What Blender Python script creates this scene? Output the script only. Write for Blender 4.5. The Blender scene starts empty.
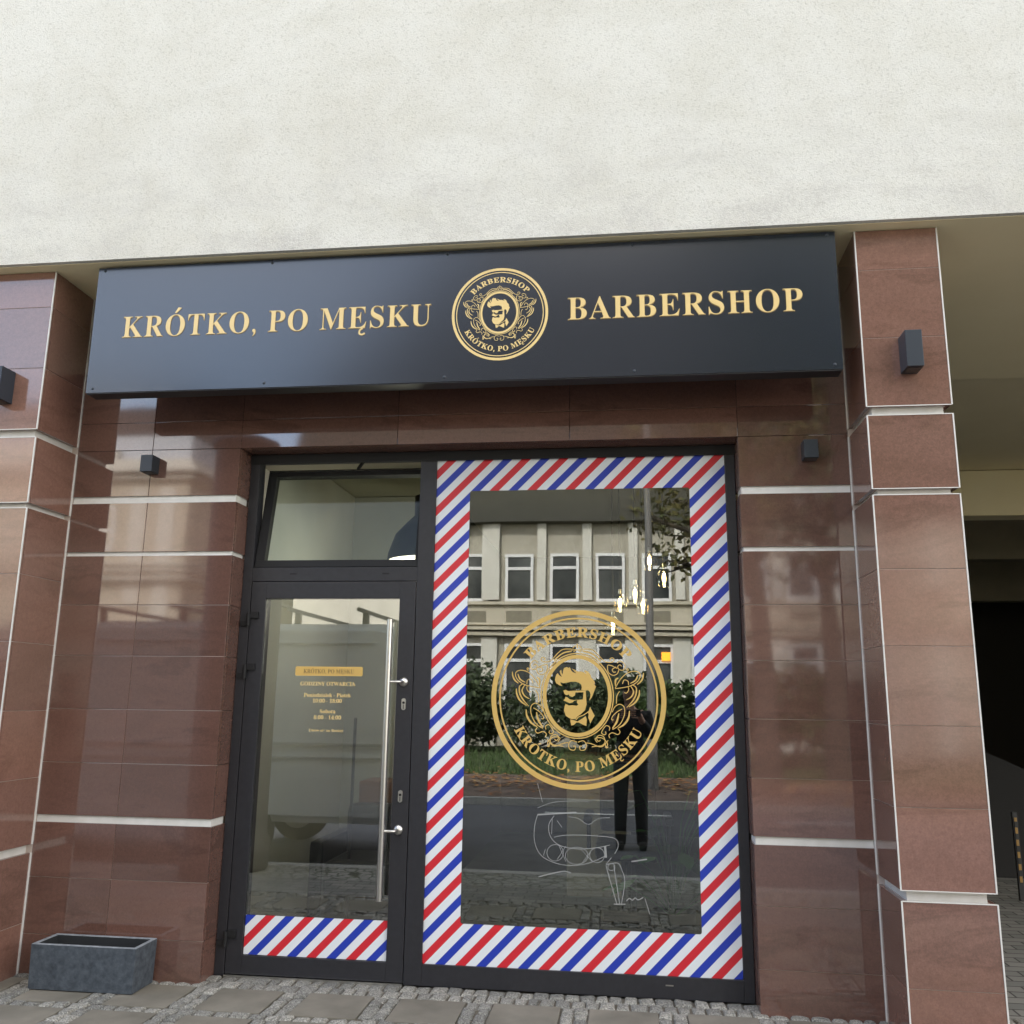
import bpy, bmesh, math, random
from mathutils import Vector, Matrix
from mathutils.geometry import tessellate_polygon
random.seed(7)
S = bpy.context.scene
COL = S.collection
PI = math.pi

# ------------------------------------------------------------------ camera
f, ya, pi_, ro = 896.6, 0.12784, 0.20518, 0.01287
CAM = Vector((0.60464, -4.88775, 1.49228))
F = Vector((-math.sin(ya)*math.cos(pi_), math.cos(ya)*math.cos(pi_), math.sin(pi_)))
r0 = Vector((math.cos(ya), math.sin(ya), 0)); u0 = r0.cross(F)
R = r0*math.cos(ro) + u0*math.sin(ro); U = -r0*math.sin(ro) + u0*math.cos(ro)
cd = bpy.data.cameras.new('camera'); co = bpy.data.objects.new('camera', cd); COL.objects.link(co)
co.matrix_world = Matrix(((R.x, U.x, -F.x, CAM.x), (R.y, U.y, -F.y, CAM.y), (R.z, U.z, -F.z, CAM.z), (0, 0, 0, 1)))
cd.sensor_width = 36; cd.lens = f/1024*36; cd.clip_start = 0.05; cd.clip_end = 500
S.camera = co

# ------------------------------------------------------------------ materials
def mat(name, col, rough=.5, metal=0, spec=.5, ior=1.5, **kw):
    m = bpy.data.materials.new(name); m.use_nodes = True
    b = m.node_tree.nodes['Principled BSDF']
    b.inputs['Base Color'].default_value = (*col, 1)
    b.inputs['Roughness'].default_value = rough
    b.inputs['Metallic'].default_value = metal
    b.inputs['Specular IOR Level'].default_value = spec
    b.inputs['IOR'].default_value = ior
    for k, v in kw.items():
        b.inputs[k.replace('_', ' ')].default_value = v
    return m
def N(m, t, **kw):
    n = m.node_tree.nodes.new(t)
    for k, v in kw.items():
        if k in n.inputs: n.inputs[k].default_value = v
        else: setattr(n, k, v)
    return n
def LK(m, a, b): m.node_tree.links.new(a, b)
def BS(m): return m.node_tree.nodes['Principled BSDF']
def ramp(m, src, stops):
    r = N(m, 'ShaderNodeValToRGB'); e = r.color_ramp.elements
    while len(e) < len(stops): e.new(.5)
    for k, (p, c) in enumerate(stops):
        e[k].position = p; e[k].color = (*c, 1) if len(c) == 3 else c
    LK(m, src, r.inputs[0]); return r
def coords(m, scale=(1, 1, 1), kind='Object', rot=(0, 0, 0)):
    t = N(m, 'ShaderNodeTexCoord'); mp = N(m, 'ShaderNodeMapping')
    mp.inputs['Scale'].default_value = scale; mp.inputs['Rotation'].default_value = rot
    LK(m, t.outputs[kind], mp.inputs[0]); return mp.outputs[0]
def noise(m, vec, scale, detail=4, rough=.55, dist=0):
    n = N(m, 'ShaderNodeTexNoise'); n.inputs['Scale'].default_value = scale
    n.inputs['Detail'].default_value = detail; n.inputs['Roughness'].default_value = rough
    n.inputs['Distortion'].default_value = dist
    LK(m, vec, n.inputs['Vector']); return n.outputs['Fac']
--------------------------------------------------
**TASK PROMPT**.
Search the lines above for the string "scene", then show every one that has it.

**CORRECT ANSWER**.
What Blender Python script creates this scene? Output the script only. Write for Blender 4.5. The Blender scene starts empty.
S = bpy.context.scene